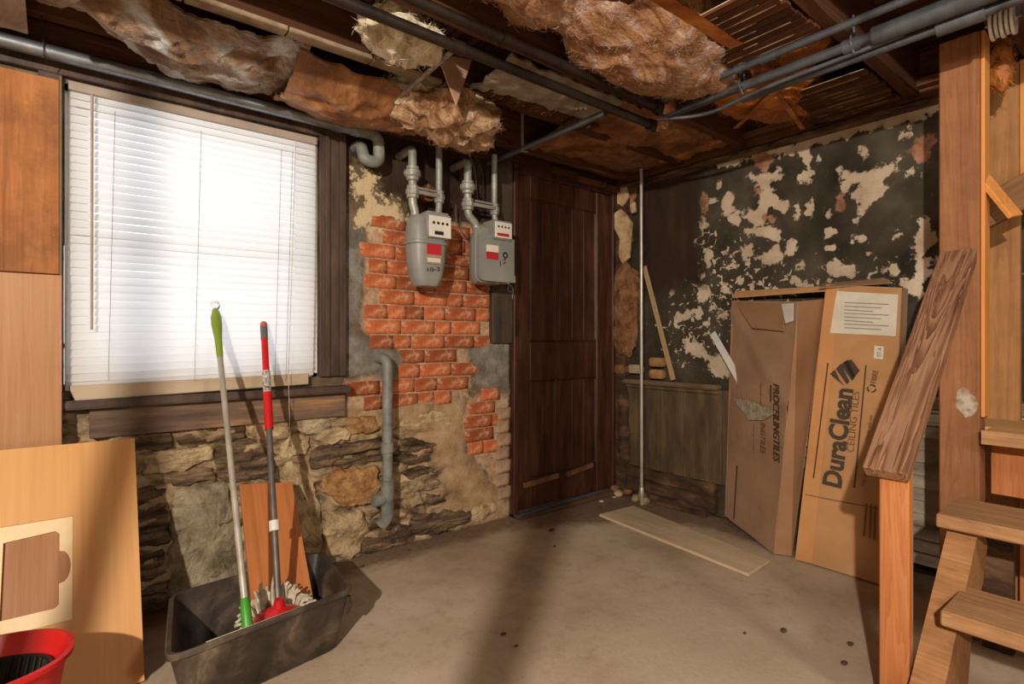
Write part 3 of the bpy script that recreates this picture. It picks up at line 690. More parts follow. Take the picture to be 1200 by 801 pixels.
# ------------------------------------------------------------------ corner rubble, wainscot, lap boards on the right wall
RAILW = noisy('rail_paint', [(.3, '#4f3d2c'), (.6, '#77614a'), (.8, '#94805f')], 9, (1, .4, 1), .8, bump=.4)
WAIN = noisy('wainscot_paint', [(.25, '#2e251b'), (.5, '#54452f'), (.75, '#726045')], 6, (2, 2, .5), .7, bump=.3, vary=(.8, 1.15))
y = 2.40
while y > 1.25:
    MB().box((XW - .028, y - .086, .20), (XW - .008, y, .755)).build('wainscot_board', WAIN, wall_right, bevel=.003); y -= .0875
MB().box((XW - .062, 1.71, .756), (XW, 2.42, .785)).build('chair_rail', RAILW, wall_right, bevel=.008, seg=2)
MB().box((XW - .04, 1.72, .725), (XW, 2.42, .755)).build('rail_moulding', WAIN, wall_right, bevel=.008)
ROT = noisy('rotten_board', [(.3, '#21160f'), (.5, '#4a3424'), (.7, '#7d5f43')], 9, (1, .5, 1.5), .9, bump=.9, bscale=30, bdist=.01)
for z0, z1, dx, y0, y1 in [(.13, .20, .05, 1.74, 2.40), (.03, .12, .035, 1.74, 2.42), (-.0, .05, .075, 1.78, 2.2)]:
    m = MB(); N = 30; pr = []
    for i in range(N + 1):
        yy = y0 + (y1 - y0) * i / N; j = noise.noise(V((yy * 9, z0 * 20, 0))) * .012; h = noise.noise(V((yy * 11, z0 * 30, 4))) * .016
        pr += [V((XW - dx + j, yy, z0)), V((XW, yy, z0)), V((XW, yy, z1 + h)), V((XW - dx + j + .01, yy, z1 + h))]
    f = [(i * 4 + q, i * 4 + (q + 1) % 4, i * 4 + 4 + (q + 1) % 4, i * 4 + 4 + q) for i in range(N) for q in range(4)] + [(0, 1, 2, 3), (N * 4 + 3, N * 4 + 2, N * 4 + 1, N * 4)]
    m.add(pr, f).build('baseboard', ROT, wall_right)
LAP = noisy('lap_paint', [(.25, '#5c5243'), (.45, '#9a907c'), (.7, '#c2b9a3')], 8, (1, .3, 2), .75, bump=.5, vary=(.75, 1.1))
z = .05
while z < .74:
    dz = .052
    MB().slab([V((XW - .030, 1.24, z)), V((XW - .030, -2.4, z)), V((XW - .014, -2.4, z + dz)), V((XW - .014, 1.24, z + dz))][::-1], .012).build('lap_board', LAP, wall_right); z += .0565
MB().box((XW - .05, -2.4, .742), (XW, 1.24, .80)).build('chair_rail', RAILW, wall_right, bevel=.006)
# corner post with torn plaster
MB().box((2.905, 2.40, 0), (XW + .01, YW, 2.1)).build('corner_post', ROT, wall_right, bevel=.004)
# rough mortar column
CORN = stone_mat('crumbled_mortar', '#4a3020', '#8a5f3f', '#a98562')
def lump(name, mat, c, rad, amp, fr, parent=None, sub=4, seed=0, flat=0, soft=False):
    bm = bmesh.new(); bmesh.ops.create_icosphere(bm, subdivisions=sub, radius=1)
    c = V(c)
    for v in bm.verts:
        d = v.co.normalized()
        q = V((d.x * rad[0], d.y * rad[1], d.z * rad[2]))
        n1 = noise.fractal(q * fr + V((seed, 0, 0)), 1.25 if soft else .9, 2.1, 5)
        n2 = noise.noise_vector(q * fr * 2.3 + V((0, seed, 0)))
        q = q * (1 + amp * n1) + n2 * amp * min(rad) * .8
        v.co = q
    m = MB(); bm.verts.index_update(); m.add([c + v.co for v in bm.verts], [tuple(v.index for v in f.verts) for f in bm.faces]); bm.free()
    return m.build(name, mat, parent, smooth=True)
pc = onX(733, 362, 2.90)
lump('mortar_lump', CORN, (2.915, 2.40, 1.24), (.055, .12, .31), .25, 9, wall_right, 4, 3)
for pxx, py, mt in [(745, 432, GREYST), (770, 424, ORST), (770, 438, ORST), (726, 432, CORN)]:
    p = onX(pxx, py, 2.91)
    MB().box((2.885, p.y - .05, p.z - .028), (2.945, p.y + .05, p.z + .028)).build('loose_brick', mt, wall_right, bevel=.008, seg=2)
p = onX(728, 520, 2.92)
lump('rotted_wood', ROT, (2.92, 2.42, .46), (.03, .05, .30), .3, 9, wall_right, 4, 8)
for k in range(9):
    lump('rubble', [CORN, ROT, TANST][k % 3], (2.86 + .03 * math.sin(k * 2.1), 2.44 - .035 * k + .02 * math.sin(k), .018 + .02 * (k % 3 == 0)), (.035, .03, .024), .25, 20, wall_right, 3, 18 + k)
TORN = noisy('torn_plaster', [(.3, '#8a6a4c'), (.5, '#c0a37d'), (.7, '#d6c09c')], 14, rough=.95, bump=.6)
for pts in ([(722, 250), (729, 245), (736, 252), (742, 262), (740, 285), (739, 302), (731, 309), (727, 300), (728, 280), (722, 268)], [(738, 240), (743, 236), (744, 248), (740, 250)], [(723, 222), (733, 218), (736, 230), (729, 242), (723, 238)]):
    MB().slab([onX(x, y, 2.898) for x, y in pts][::-1], .02).build('torn_plaster', TORN, wall_right, bevel=.002)
# vertical grey pole in the corner
pt, pb = onX(754, 200, 2.80), onX(751.5, 585, 2.80)
pole_y = onX(752, 400, 2.80).y
pl = thing('support_pole', 'thin grey metal pole standing upright on the floor in the far corner', 'pole', (2.80, pole_y, 0))
MB().tube([(2.80, pole_y, .06), (2.80, pole_y + .004, 2.14)], .0105, 12).build('tube', METALSTEEL, pl, smooth=True)
MB().lathe((2.80, pole_y, 0), (0, 0, 1), [(.011, 0), (.011, .05), (.016, .052), (.016, .11), (.012, .115)], 14).build('foot', METALSTEEL, pl, smooth=True)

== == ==

▸ What is needed
Set every line down exactly as written, leaving each picture out.

▸ Task result
Write part 3 of the bpy script that recreates this picture. It picks up at line 690. More parts follow. Take the picture to be 1200 by 801 pixels.
# ------------------------------------------------------------------ corner rubble, wainscot, lap boards on the right wall
RAILW = noisy('rail_paint', [(.3, '#4f3d2c'), (.6, '#77614a'), (.8, '#94805f')], 9, (1, .4, 1), .8, bump=.4)
WAIN = noisy('wainscot_paint', [(.25, '#2e251b'), (.5, '#54452f'), (.75, '#726045')], 6, (2, 2, .5), .7, bump=.3, vary=(.8, 1.15))
y = 2.40
while y > 1.25:
    MB().box((XW - .028, y - .086, .20), (XW - .008, y, .755)).build('wainscot_board', WAIN, wall_right, bevel=.003); y -= .0875
MB().box((XW - .062, 1.71, .756), (XW, 2.42, .785)).build('chair_rail', RAILW, wall_right, bevel=.008, seg=2)
MB().box((XW - .04, 1.72, .725), (XW, 2.42, .755)).build('rail_moulding', WAIN, wall_right, bevel=.008)
ROT = noisy('rotten_board', [(.3, '#21160f'), (.5, '#4a3424'), (.7, '#7d5f43')], 9, (1, .5, 1.5), .9, bump=.9, bscale=30, bdist=.01)
for z0, z1, dx, y0, y1 in [(.13, .20, .05, 1.74, 2.40), (.03, .12, .035, 1.74, 2.42), (-.0, .05, .075, 1.78, 2.2)]:
    m = MB(); N = 30; pr = []
    for i in range(N + 1):
        yy = y0 + (y1 - y0) * i / N; j = noise.noise(V((yy * 9, z0 * 20, 0))) * .012; h = noise.noise(V((yy * 11, z0 * 30, 4))) * .016
        pr += [V((XW - dx + j, yy, z0)), V((XW, yy, z0)), V((XW, yy, z1 + h)), V((XW - dx + j + .01, yy, z1 + h))]
    f = [(i * 4 + q, i * 4 + (q + 1) % 4, i * 4 + 4 + (q + 1) % 4, i * 4 + 4 + q) for i in range(N) for q in range(4)] + [(0, 1, 2, 3), (N * 4 + 3, N * 4 + 2, N * 4 + 1, N * 4)]
    m.add(pr, f).build('baseboard', ROT, wall_right)
LAP = noisy('lap_paint', [(.25, '#5c5243'), (.45, '#9a907c'), (.7, '#c2b9a3')], 8, (1, .3, 2), .75, bump=.5, vary=(.75, 1.1))
z = .05
while z < .74:
    dz = .052
    MB().slab([V((XW - .030, 1.24, z)), V((XW - .030, -2.4, z)), V((XW - .014, -2.4, z + dz)), V((XW - .014, 1.24, z + dz))][::-1], .012).build('lap_board', LAP, wall_right); z += .0565
MB().box((XW - .05, -2.4, .742), (XW, 1.24, .80)).build('chair_rail', RAILW, wall_right, bevel=.006)
# corner post with torn plaster
MB().box((2.905, 2.40, 0), (XW + .01, YW, 2.1)).build('corner_post', ROT, wall_right, bevel=.004)
# rough mortar column
CORN = stone_mat('crumbled_mortar', '#4a3020', '#8a5f3f', '#a98562')
def lump(name, mat, c, rad, amp, fr, parent=None, sub=4, seed=0, flat=0, soft=False):
    bm = bmesh.new(); bmesh.ops.create_icosphere(bm, subdivisions=sub, radius=1)
    c = V(c)
    for v in bm.verts:
        d = v.co.normalized()
        q = V((d.x * rad[0], d.y * rad[1], d.z * rad[2]))
        n1 = noise.fractal(q * fr + V((seed, 0, 0)), 1.25 if soft else .9, 2.1, 5)
        n2 = noise.noise_vector(q * fr * 2.3 + V((0, seed, 0)))
        q = q * (1 + amp * n1) + n2 * amp * min(rad) * .8
        v.co = q
    m = MB(); bm.verts.index_update(); m.add([c + v.co for v in bm.verts], [tuple(v.index for v in f.verts) for f in bm.faces]); bm.free()
    return m.build(name, mat, parent, smooth=True)
pc = onX(733, 362, 2.90)
lump('mortar_lump', CORN, (2.915, 2.40, 1.24), (.055, .12, .31), .25, 9, wall_right, 4, 3)
for pxx, py, mt in [(745, 432, GREYST), (770, 424, ORST), (770, 438, ORST), (726, 432, CORN)]:
    p = onX(pxx, py, 2.91)
    MB().box((2.885, p.y - .05, p.z - .028), (2.945, p.y + .05, p.z + .028)).build('loose_brick', mt, wall_right, bevel=.008, seg=2)
p = onX(728, 520, 2.92)
lump('rotted_wood', ROT, (2.92, 2.42, .46), (.03, .05, .30), .3, 9, wall_right, 4, 8)
for k in range(9):
    lump('rubble', [CORN, ROT, TANST][k % 3], (2.86 + .03 * math.sin(k * 2.1), 2.44 - .035 * k + .02 * math.sin(k), .018 + .02 * (k % 3 == 0)), (.035, .03, .024), .25, 20, wall_right, 3, 18 + k)
TORN = noisy('torn_plaster', [(.3, '#8a6a4c'), (.5, '#c0a37d'), (.7, '#d6c09c')], 14, rough=.95, bump=.6)
for pts in ([(722, 250), (729, 245), (736, 252), (742, 262), (740, 285), (739, 302), (731, 309), (727, 300), (728, 280), (722, 268)], [(738, 240), (743, 236), (744, 248), (740, 250)], [(723, 222), (733, 218), (736, 230), (729, 242), (723, 238)]):
    MB().slab([onX(x, y, 2.898) for x, y in pts][::-1], .02).build('torn_plaster', TORN, wall_right, bevel=.002)
# vertical grey pole in the corner
pt, pb = onX(754, 200, 2.80), onX(751.5, 585, 2.80)
pole_y = onX(752, 400, 2.80).y
pl = thing('support_pole', 'thin grey metal pole standing upright on the floor in the far corner', 'pole', (2.80, pole_y, 0))
MB().tube([(2.80, pole_y, .06), (2.80, pole_y + .004, 2.14)], .0105, 12).build('tube', METALSTEEL, pl, smooth=True)
MB().lathe((2.80, pole_y, 0), (0, 0, 1), [(.011, 0), (.011, .05), (.016, .052), (.016, .11), (.012, .115)], 14).build('foot', METALSTEEL, pl, smooth=True)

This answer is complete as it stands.